West and West

by Joe Deal
Center for American Places, 2009

Reviewed by Larissa Leclair

Issue 16

In the midst of all the press surrounding the new "New Topographics" exhibition organized by the George Eastman House and the Center for Creative Photography now on international tour through at least 2012, Joe Deal, one of the original photographers and curators involved in the pivotal 1975 show has added to his oeuvre with a fantastic body of work and book, "West and West." Joe Deal introduces the plates in the book with a wonderfully written essay about the Great Plains and reflections on his own photography over the years. Deal's written voice is just as important and astute as his photographic one. He begins, "[t]he Great Plains of North America exists for me both as a physical landscape and as an idea, or internal landscape." The Great Plains, as explored by Deal, cover an area larger than I had realized; Deal photographed in Colorado, Kansas, Nebraska, New Mexico, North Dakota, Oklahoma, South Dakota, Texas, and Wyoming.

The black and white photographs reveal a surprisingly nuanced prairie landscape in both its natural topography and in Deal's mastery of light and shadow. The images are devoid of visible man-made structure, but are constrained in theory by surveyor grid lines and the square-format of the camera.
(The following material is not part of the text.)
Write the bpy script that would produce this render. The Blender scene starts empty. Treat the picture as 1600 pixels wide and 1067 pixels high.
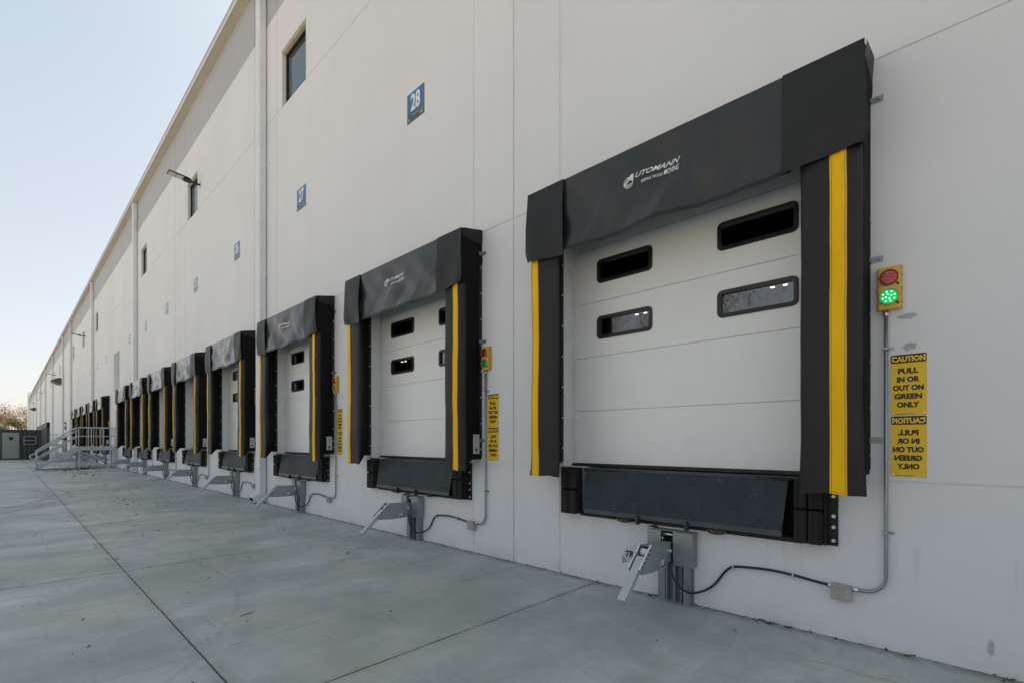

In "New Topographics" and his series "The Fault Zone," Deal often shot from a high vantage point looking down, deleting the horizon and packing the image with information - each element holding its own weight - each detail just as important as the other. With this new work, however, Deal has tilted his camera up, viewing the Great Plains landscape in all of its expanse. But that expanse is only illusionary. Deal writes, the photographs present "a finite section of the earth and sky and restores them in the imagination to the vastness that now only exists as an idea: the landscape that is contained within the perfect symmetry of the square implies infinity."

These photographs, taken between 2005 and 2007, seem to continue Deal's exploration of "man-altered landscape" and its boundaries but he focuses on what lies between himself and the horizon and not what may be in his periphery vision. Joe Deal embarked on this journey during his last few years at RISD, having recently retired in 2009. The book and exhibition are poetic and my favorite of his. "West and West" is on my list of Best Books of 2009.